April and her family are Black Americans. Our family is Lebanese American and White American of Lebanese and Jordanian descent. We love each other. Like, not the ‘oh-our-kids-go-to-school-together-and-we decorated-for-the-fundraiser’ kind of love. No, we actually really, really love each other. She’s one of the most intentional mothers I have ever encountered and my go-to girl for any Christian parenting resource. We both come from pastor’s families and we understand the impact ministry can have on relationships in a way many others can’t. We are both committed to doing whatever we can to raise godly, obedient, service-minded, Christian children.

And speaking of our children, you should see how our kids love each other! The BFF kind of love. They consume themselves with laughter and they play with abandon the very moment they get in each other’s presence. They enjoy a cluelessness that their differences in skin color matter so much to so many in this world.

But April and I are not clueless. We know the day is coming, and soon, where they’re going to figure out that some people think they should stick with their own kind. They’re going to feel the institutional racism inherent in the world, circa 2016.  They’re going to get called to make choices and be aware of realities that we simply don’t want them to.  

So yesterday, right there in the Pacific sand, we hashed and rehashed our plan to usurp the ways of the world. We agreed to go all-in to teach these kids to look at each other through the same lens that Christ Himself sees them, and all of us.

St. Paul describes it this way, telling us, “There is neither Jew nor Greek, there is neither slave nor free, there is neither male nor female; for you are all one in Christ Jesus” (Galatians 3:28).

So what do we do?

April and I are both realists and we know simply singing “Jesus Loves the Little Children” and praying it’ll all go away won’t cut it. We also know that taking on the universe when it comes to racist behavior also means taking on the reality of sin since the beginning of humanity. We may never effect the change we’re hoping to, and certainly, we won’t do it overnight.

But still, we are mothers. And God entrusted us with babies to teach, so we’ve got to try something. 

Here’s what we’ve come up with so far.

1. Watch what you watch.

The media is a double-edged sword, my friends. Be hyper-vigilant in what you choose to intake. The media’s perspective is not God’s perspective. And the powerful who maintain media control have myriad agendas that don’t center around peace, whether we like it or not.

Don’t misunderstand- awareness is a critical tool in our arsenal against that weapon of mass destruction we call racism. Knowing what we’re up against is fundamental to defeating it.

But we have to be mindful that our pursuit of basic awareness doesn’t turn into gluttony. It’s all too easy to over-consume news images, sound bites and reporting that essentially alters our mindset, yet breeds nothing good at all. (Fun fact: Did you know that the news outlets are actually classified not as news, but as entertainment?) 

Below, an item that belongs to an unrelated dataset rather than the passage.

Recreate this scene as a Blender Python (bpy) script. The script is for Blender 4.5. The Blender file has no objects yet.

Stop re-watching the video clips on Facebook. Don’t participate in one more online forum that bashes one side or the other. Seriously, stop the cyber-fighting. You want to be heard?  Find a way to partner with FOCUS, North America (focusnorthamerica.org), or IOCC (iocc.org). Those guys get stuff done. Let your voice and impact be heard there. 

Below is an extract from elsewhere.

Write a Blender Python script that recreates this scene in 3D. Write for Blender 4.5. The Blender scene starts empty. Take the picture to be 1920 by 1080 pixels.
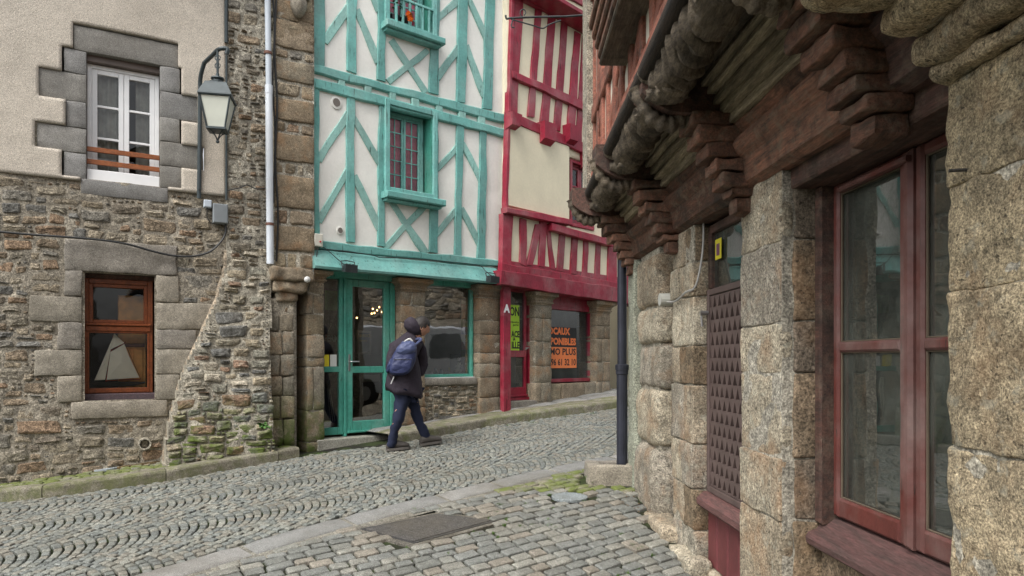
import bpy, bmesh, math, random
import numpy as np
from mathutils import Vector, noise
random.seed(7)
C = bpy.context.scene.collection
scn = bpy.context.scene
# ---------------------------------------------------------------- camera, sky, sun, exposure
F, CX, HY, EYE = 1300.0, 960.0, 675.0, 1.6
cam = bpy.data.cameras.new('camera'); camo = bpy.data.objects.new('camera', cam); C.objects.link(camo)
cam.sensor_width = 36.0; cam.lens = 36.0*F/1920.0; cam.shift_y = (HY-540.0)/1920.0
cam.clip_start = 0.05; cam.clip_end = 500
camo.location = (0, 0, EYE); camo.rotation_euler = (math.radians(90), 0, 0)
scn.camera = camo
world = bpy.data.worlds.new('World'); scn.world = world; world.use_nodes = True
wn = world.node_tree; bgn = wn.nodes['Background']
sky = wn.nodes.new('ShaderNodeTexSky'); sky.sky_type = 'NISHITA'; sky.sun_disc = False
SUN_EL, SUN_AZ = math.radians(52), math.radians(216)
sky.sun_elevation = SUN_EL; sky.sun_rotation = SUN_AZ; sky.air_density = 1.0; sky.dust_density = 4.0; sky.ozone_density = 1.0
hs = wn.nodes.new('ShaderNodeHueSaturation'); hs.inputs['Saturation'].default_value = 0.22
wn.links.new(sky.outputs[0], hs.inputs['Color']); wn.links.new(hs.outputs[0], bgn.inputs['Color'])
bgn.inputs['Strength'].default_value = 0.15
sl = bpy.data.lights.new('sun', 'SUN'); sl.energy = 1.0; sl.angle = math.radians(35); sl.color = (1.0, .97, .92)
so = bpy.data.objects.new('sun', sl); C.objects.link(so)
so.location = (0, -3, 14)
sd = Vector((math.sin(SUN_AZ)*math.cos(SUN_EL), math.cos(SUN_AZ)*math.cos(SUN_EL), math.sin(SUN_EL)))
so.rotation_euler = sd.to_track_quat('Z', 'Y').to_euler()
scn.view_settings.view_transform = 'Standard'; scn.view_settings.look = 'None'
scn.view_settings.gamma = 1; scn.view_settings.exposure = 1.05
scn.view_settings.use_curve_mapping = False

# ---------------------------------------------------------------- ground height
GC = [2.384169458886739, 0.09512657890826623, -0.22007129836887301, 0.006724713491722548, -0.014343151026601872, 0.007731636453888066]
def gz(X, Y):
    X = max(-7, min(3.5, X)); Y = max(3, min(14, Y))
    return EYE-(GC[0]+GC[1]*X+GC[2]*Y+GC[3]*X*X+GC[4]*X*Y+GC[5]*Y*Y)
def G(x, y, lift=0.0):            # where the sight line through a photo pixel meets the ground
    D = 6.0
    for _ in range(40):
        X = (x-CX)/F*D
        h = EYE-gz(X, D)-lift
        D = D*.5+.5*F*h/(y-HY)
    X = (x-CX)/F*D
    return Vector((X, D, gz(X, D)+lift))
def PX(x, y, D): return Vector(((x-CX)/F*D, D, EYE+(HY-y)/F*D))
def nz(u, v, s=0.0): return noise.noise(Vector((u, v, s)))

class Fac:                        # a vertical facade plane: u along it, z up, o out towards the street
    def __init__(s, ox, oy, tx, ty, side=1):
        l = math.hypot(tx, ty); s.o = Vector((ox, oy, 0)); s.t = Vector((tx/l, ty/l, 0))
        s.n = Vector((s.t.y, -s.t.x, 0))*side; s.side = side
    def w(s, u, z, o=0.0):
        p = s.o+s.t*u+s.n*o; return Vector((p.x, p.y, z))
    def uv(s, x, y, off=0.0):
        r = (x-CX)/F; p = s.o+s.n*off
        # p.x+t.x*u = r*(p.y+t.y*u)
        u = (r*p.y-p.x)/(s.t.x-r*s.t.y); D = p.y+s.t.y*u
        return (u, EYE+(HY-y)/F*D)
    def rect(s, x0, y0, x1, y1, off=0.0):
        ym = (y0+y1)/2; xm = (x0+x1)/2
        return (s.uv(x0, ym, off)[0], s.uv(x1, ym, off)[0], s.uv(xm, y1, off)[1], s.uv(xm, y0, off)[1])
FL = Fac(-2.6, 9.0, .87, .494)
FG = Fac(-.2885*9.0, 9.0, 1600, 1300)
FR = Fac(-.01154*10.86, 10.88, .69, .7236)
FT = Fac(1.6, 0, -.05, 1, side=-1)    # timber house on the right, ground floor
FU = Fac(.84, 0, 0, 1, side=-1)       # its jettied upper floor

# ---------------------------------------------------------------- object helpers
WL = {}
def link(name, data, loc, parent=None):
    o = bpy.data.objects.new(name, data); C.objects.link(o)
    WL[o] = Vector(loc)
    if parent is not None: o.parent = parent; o.location = Vector(loc)-WL[parent]
    else: o.location = loc
    return o
def mk(name, vs, fs, mat, parent=None, smooth=False, kind=None, label=None, cen=None):
    A = np.array([tuple(v) for v in vs], dtype=float)
    c = Vector(((A.min(0)+A.max(0))/2).tolist()) if cen is None else Vector(cen)
    me = bpy.data.meshes.new(name); me.from_pydata((A-np.array(c)).tolist(), [], fs)
    mats = mat if isinstance(mat, (list, tuple)) else [mat]
    for m in mats: me.materials.append(m)
    if smooth: me.polygons.foreach_set('use_smooth', [True]*len(me.polygons))
    o = link(name, me, c, parent)
    if kind: o['kind'] = kind
    if label and parent is None: o['label'] = label
    elif label: o['label'] = label
    return o
def tag(o, label=None, cat=None, group=None, kind=None):
    if label: o['label'] = label
    if cat: o['category'] = cat
    if group: o['group'] = group
    if kind: o['kind'] = kind
    return o
def thing(name, loc, label, cat, group=None):
    o = link(name, None, loc); o.empty_display_size = .1
    return tag(o, label, cat, group)
def struct(o): o['kind'] = 'structure'; return o

class MB:
    def __init__(s): s.v = []; s.f = []
    def add(s, vs, fs):
        n = len(s.v); s.v += [tuple(v) for v in vs]; s.f += [tuple(i+n for i in f) for f in fs]; return s
    def hexa(s, p):               # 8 points: bottom 4 then top 4
        return s.add(p, [(3, 2, 1, 0), (4, 5, 6, 7), (0, 1, 5, 4), (1, 2, 6, 5), (2, 3, 7, 6), (3, 0, 4, 7)])
    def fbox(s, f, u0, u1, z0, z1, o0, o1, b=0.0):   # box on a facade, front edges chamfered by b
        W = f.w
        if b <= 0:
            return s.hexa([W(u0, z0, o0), W(u1, z0, o0), W(u1, z0, o1), W(u0, z0, o1), W(u0, z1, o0), W(u1, z1, o0), W(u1, z1, o1), W(u0, z1, o1)])
        R = []
        for (a, o) in ((0, o0), (0, o1-b), (b, o1)):
            R += [W(u0+a, z0+a, o), W(u1-a, z0+a, o), W(u1-a, z1-a, o), W(u0+a, z1-a, o)]
        fs = []
        for k in (0, 4):
            for i in range(4): j = (i+1) % 4; fs.append((k+i, k+j, k+4+j, k+4+i))
        fs.append((8, 9, 10, 11)); fs.append((3, 2, 1, 0))
        return s.add(R, fs)
    def tube(s, pts, r, n=8, cap=True):
        pts = [Vector(p) for p in pts]; N = len(pts); base = len(s.v); prev = None
        for i, p in enumerate(pts):
            d = (pts[min(i+1, N-1)]-pts[max(i-1, 0)])
            if d.length < 1e-9: d = Vector((0, 0, 1))
            d.normalize()
            if prev is None:
                a = d.cross(Vector((0, 0, 1)));
                if a.length < .1: a = d.cross(Vector((1, 0, 0)))
            else: a = prev-d*prev.dot(d)
            a.normalize(); prev = a; b = d.cross(a)
            rr = r[i] if isinstance(r, (list, tuple)) else r
            for k in range(n):
                t = 2*math.pi*k/n; s.v.append(tuple(p+a*math.cos(t)*rr+b*math.sin(t)*rr))
        for i in range(N-1):
            for k in range(n):
                j = (k+1) % n; q = base+i*n
                s.f.append((q+k, q+j, q+n+j, q+n+k))
        if cap:
            s.f.append(tuple(base+k for k in range(n))[::-1]); s.f.append(tuple(base+(N-1)*n+k for k in range(n)))
        return s
    def lathe(s, c, prof, n=12, squash=(1, 1), rot=0.0):   # prof: (r, z)
        base = len(s.v)
        for (r, z) in prof:
            for k in range(n):
                t = 2*math.pi*(k+.5)/n+rot; s.v.append((c[0]+math.cos(t)*r*squash[0], c[1]+math.sin(t)*r*squash[1], c[2]+z))
        for i in range(len(prof)-1):
            for k in range(n):
                j = (k+1) % n; q = base+i*n; s.f.append((q+k, q+j, q+n+j, q+n+k))
        s.f.append(tuple(base+k for k in range(n))[::-1]); s.f.append(tuple(base+(len(prof)-1)*n+k for k in range(n)))
        return s
    def out(s, name, mat, parent=None, **k): return mk(name, s.v, s.f, mat, parent, **k)
def arc(p0, p1, p2, n=8):
    p0, p1, p2 = Vector(p0), Vector(p1), Vector(p2)
    return [(1-t)**2*p0+2*t*(1-t)*p1+t*t*p2 for t in [i/n for i in range(n+1)]]
def spline(P, n=6):
    P = [Vector(p) for p in P]; Q = [P[0]]+P+[P[-1]]; out = []
    for i in range(1, len(Q)-2):
        for k in range(n):
            t = k/n; a, b, c, d = Q[i-1:i+3]
            out.append(.5*((2*b)+(c-a)*t+(2*a-5*b+4*c-d)*t*t+(3*b-a-3*c+d)*t**3))
    return out+[P[-1]]

# ---------------------------------------------------------------- materials
class NT:
    def __init__(s, name):
        s.m = bpy.data.materials.new(name); s.m.use_nodes = True; s.t = s.m.node_tree; s.N = s.t.nodes
        s.b = s.N['Principled BSDF']
    def n(s, typ, **k):
        x = s.N.new(typ)
        for a, b in k.items():
            if a.startswith('_'): x.inputs[a[1:].replace('_', ' ')].default_value = b
            else: setattr(x, a, b)
        return x
    def l(s, a, b): s.t.links.new(a, b)
    def pos(s):
        if not hasattr(s, 'P'): s.P = s.n('ShaderNodeNewGeometry')
        return s.P
    def noise(s, scale, detail=4, rough=.6, vec=None, stretch=None):
        x = s.n('ShaderNodeTexNoise', _Scale=scale, _Detail=detail, _Roughness=rough)
        v = vec or s.pos().outputs['Position']
        if stretch:
            mp = s.n('ShaderNodeMapping'); mp.inputs['Scale'].default_value = stretch; s.l(v, mp.inputs[0]); v = mp.outputs[0]
        s.l(v, x.inputs['Vector']); return x.outputs['Fac']
    def ramp(s, fac, stops, interp='LINEAR'):
        r = s.n('ShaderNodeValToRGB'); r.color_ramp.interpolation = interp
        e = r.color_ramp.elements
        while len(e) < len(stops): e.new(.5)
        for i, (p, c) in enumerate(stops):
            e[i].position = p; e[i].color = (c, c, c, 1) if isinstance(c, (int, float)) else (*c, 1)
        s.l(fac, r.inputs[0]); return r.outputs[0]
    def mix(s, fac, a, b, mode='MIX'):
        x = s.n('ShaderNodeMix', data_type='RGBA', blend_type=mode)
        for sock, v in ((x.inputs[0], fac), (x.inputs[6], a), (x.inputs[7], b)):
            if isinstance(v, (int, float)): sock.default_value = v
            elif isinstance(v, tuple): sock.default_value = (*v, 1)
            else: s.l(v, sock)
        return x.outputs[2]
    def math(s, op, a, b=0.0, c=0.0):
        x = s.n('ShaderNodeMath', operation=op)
        for i, v in enumerate((a, b, c)):
            if isinstance(v, (int, float)): x.inputs[i].default_value = v
            else: s.l(v, x.inputs[i])
        return x.outputs[0]
    def rnd(s):
        oi = s.n('ShaderNodeObjectInfo')
        return s.math('FRACT', s.math('ADD', oi.outputs['Random'], s.pos().outputs['Random Per Island']))
    def bump(s, h, dist, strength=1.0, prev=None):
        x = s.n('ShaderNodeBump', _Strength=strength, _Distance=dist); s.l(h, x.inputs['Height'])
        if prev: s.l(prev, x.inputs['Normal'])
        return x.outputs[0]
    def done(s, col, rough=.85, normal=None, spec=.3, metal=0.0):
        for k, v in (('Base Color', col), ('Roughness', rough), ('Metallic', metal), ('Specular IOR Level', spec)):
            if isinstance(v, (int, float)): s.b.inputs[k].default_value = v
            elif isinstance(v, tuple): s.b.inputs[k].default_value = (*v, 1)
            else: s.l(v, s.b.inputs[k])
        if normal: s.l(normal, s.b.inputs['Normal'])
        return s.m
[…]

2. Stop thinking about your own perspective so much. 

Listen.  The fears and concerns are real.  Yesterday, April shared a story of her friend whose son used to be constantly approached as ‘the single cutest baby that ever was’ just a few short years ago. But now, as a pre-teen of color, his mother watches with a sadness as people around him display a bit more trepidation, caution and suspicion with him. She is fearful of what it will look like when he’s 18.

I shared my fears of being of Middle Eastern dissent and married to a man with one heck of an accent. I told her about a book I read that stated: “The last permissible racism here-and by permissible, I mean it’s okay publicly in the media and elsewhere-is to be racist against Arabs.”

The fears are real.

But seeking first to understand, and then to be understood can’t happen if we’re constantly consumed with telling our story, and repeating our perspective. Try stepping into the shoes of the other first.

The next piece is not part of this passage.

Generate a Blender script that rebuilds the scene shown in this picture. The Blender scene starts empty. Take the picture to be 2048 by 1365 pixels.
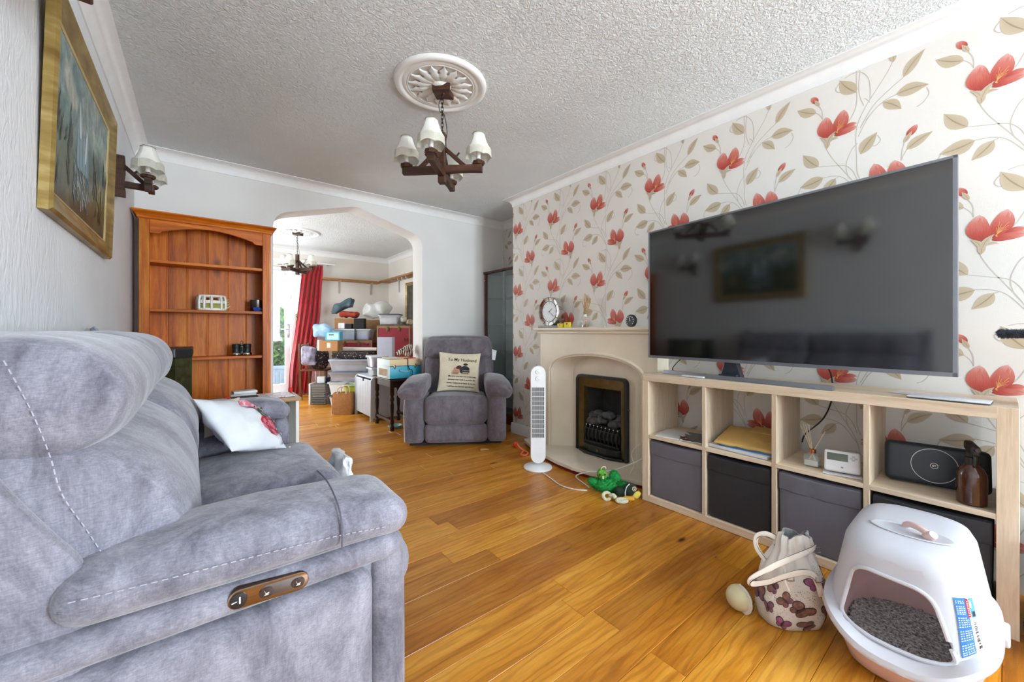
import bpy, bmesh, math, random
from mathutils import Vector, Matrix, noise
R = math.radians
SC = bpy.context.scene
COL = SC.collection
random.seed(7)

# ------------------------------------------------------------------ camera
YAW = 38.5
cam_d = bpy.data.cameras.new('camera'); cam = bpy.data.objects.new('camera', cam_d); COL.objects.link(cam)
cam.location = (0, 0, 1.04); cam.rotation_euler = (R(90), 0, R(-YAW))
cam_d.sensor_width = 36; cam_d.lens = 785 / 2048 * 36; cam_d.shift_y = -18 / 2048; cam_d.clip_start = .02
SC.camera = cam
# ------------------------------------------------------------------ world, lights, exposure
SC.view_settings.view_transform = 'Standard'; SC.view_settings.look = 'None'
SC.view_settings.gamma = 1; SC.view_settings.use_curve_mapping = False
SC.view_settings.exposure = 0.30
W = bpy.data.worlds.new('sky'); SC.world = W; W.use_nodes = True
bg = W.node_tree.nodes['Background']; bg.inputs[0].default_value = (.80, .90, 1, 1); bg.inputs[1].default_value = 2.2
def area(name, loc, rot, sx, sy, power, col):
    d = bpy.data.lights.new(name, 'AREA'); d.shape = 'RECTANGLE'; d.size = sx; d.size_y = sy; d.energy = power; d.color = col
    o = bpy.data.objects.new(name, d); COL.objects.link(o); o.location = loc; o.rotation_euler = rot
    return o
# daylight through the wide front window (behind the camera) and through the garden doors
area('window_daylight', (1.85, -2.74, 1.48), (R(98), 0, 0), 1.25, 1.6, 195, (.77, .89, 1))
area('dining_fill_light', (-.36, 5.7, 1.45), (0, R(-90), 0), 1.2, 1.5, 44, (.90, .95, 1))  # added fill to brighten the dining room; the left wall has no window
area('garden_daylight', (1.05, 7.50, 1.15), (R(-90), 0, 0), 1.4, 1.9, 62, (.86, .93, 1))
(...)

Christ saved all of us, Samaritans and pagans (like the Canaanite woman) alike. Our end game is to look, act and behave like He did. Emulating Him means thinking of and serving our brothers and sisters – first.  There’s plenty of time for us to tell our story later. 

3. Forgive. Forgive. Forgive.

If we want to be like Jesus Christ, which is the goal of Christianity, we must start by focusing on the needs of someone else. We are most like Him when we turn our focus outwards. That often requires forgiveness, which certainly isn’t easy when issues of race come up. 

But think of that moment when Christ, on the Holy and Life-Giving Cross calls out “Father, forgive them, for they know not what they do.”

Even in the midst of scourging, blood, beatings, mockery and all His pain, He didn’t focus on His needs. Or on being heard. He focused on His brothers and sisters.

Even harder still, is that like Him, we’re called to do that for our enemies. For the people who would spend a lifetime yelling at the top of their lungs hurtful perspectives that we would spend a lifetime opposing at the top of ours. 

It’s a Process

April and I agreed that this wasn’t an easy season for any of us. We agreed that only through prayer, and by the welcoming of the Holy Spirit will we make it through these crazy times. But we have to try. We have to practice flexing our forgiveness muscle. We have to bite our tongue, a lot. We have to take confidence in the reality that our God is sovereign. We have to choose our words and intake of information intentionally.

It will take time. It will take commitment. It will take prayer. But the more we do it, the better we’ll get at it. 

We can’t pursue Him and do it any other way.